**REQUIREMENT**. Each line containing the word "high" must be reported.

**DATA BLOCK**.
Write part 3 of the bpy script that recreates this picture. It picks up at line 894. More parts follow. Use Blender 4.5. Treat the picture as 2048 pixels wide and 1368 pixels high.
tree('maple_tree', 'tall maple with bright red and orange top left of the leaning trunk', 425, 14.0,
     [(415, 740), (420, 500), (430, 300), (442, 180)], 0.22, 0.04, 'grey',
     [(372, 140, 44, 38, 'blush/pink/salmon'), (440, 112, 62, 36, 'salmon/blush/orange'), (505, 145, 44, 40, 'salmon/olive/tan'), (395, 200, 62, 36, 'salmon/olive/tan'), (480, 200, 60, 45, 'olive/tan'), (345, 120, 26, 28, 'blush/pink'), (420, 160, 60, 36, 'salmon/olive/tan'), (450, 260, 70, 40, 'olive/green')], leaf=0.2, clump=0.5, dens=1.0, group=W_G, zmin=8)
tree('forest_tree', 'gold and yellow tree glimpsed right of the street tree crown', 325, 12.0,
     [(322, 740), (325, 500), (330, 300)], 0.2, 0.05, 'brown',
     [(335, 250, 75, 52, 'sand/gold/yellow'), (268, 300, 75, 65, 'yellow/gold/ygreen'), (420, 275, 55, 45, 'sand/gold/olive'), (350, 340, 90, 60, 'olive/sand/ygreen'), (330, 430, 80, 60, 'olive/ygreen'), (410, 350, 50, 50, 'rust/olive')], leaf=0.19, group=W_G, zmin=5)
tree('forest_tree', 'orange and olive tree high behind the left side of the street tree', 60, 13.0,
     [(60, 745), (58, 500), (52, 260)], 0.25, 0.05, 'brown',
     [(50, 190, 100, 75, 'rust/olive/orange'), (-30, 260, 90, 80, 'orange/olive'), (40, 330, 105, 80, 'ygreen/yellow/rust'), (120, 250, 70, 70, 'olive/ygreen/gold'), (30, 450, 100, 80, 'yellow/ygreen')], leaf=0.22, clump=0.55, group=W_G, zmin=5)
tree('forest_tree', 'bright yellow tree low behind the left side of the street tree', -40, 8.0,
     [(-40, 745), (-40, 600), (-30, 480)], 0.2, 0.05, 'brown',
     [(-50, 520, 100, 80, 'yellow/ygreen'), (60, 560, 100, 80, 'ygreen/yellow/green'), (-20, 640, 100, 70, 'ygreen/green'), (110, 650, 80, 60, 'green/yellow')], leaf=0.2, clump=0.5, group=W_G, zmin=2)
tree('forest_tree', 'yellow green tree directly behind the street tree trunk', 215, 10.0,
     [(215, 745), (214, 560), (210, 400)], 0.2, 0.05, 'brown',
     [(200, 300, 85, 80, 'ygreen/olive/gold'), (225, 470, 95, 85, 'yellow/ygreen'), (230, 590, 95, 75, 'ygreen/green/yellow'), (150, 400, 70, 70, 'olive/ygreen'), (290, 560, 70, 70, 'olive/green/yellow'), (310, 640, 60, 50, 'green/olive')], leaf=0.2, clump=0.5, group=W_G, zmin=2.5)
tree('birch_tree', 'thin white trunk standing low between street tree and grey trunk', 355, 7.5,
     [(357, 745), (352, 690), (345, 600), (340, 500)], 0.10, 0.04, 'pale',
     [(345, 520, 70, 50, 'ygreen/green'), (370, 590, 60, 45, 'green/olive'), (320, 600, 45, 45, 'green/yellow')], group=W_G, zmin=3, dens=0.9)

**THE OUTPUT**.
Write part 3 of the bpy script that recreates this picture. It picks up at line 894. More parts follow. Use Blender 4.5. Treat the picture as 2048 pixels wide and 1368 pixels high.
tree('forest_tree', 'orange and olive tree high behind the left side of the street tree', 60, 13.0,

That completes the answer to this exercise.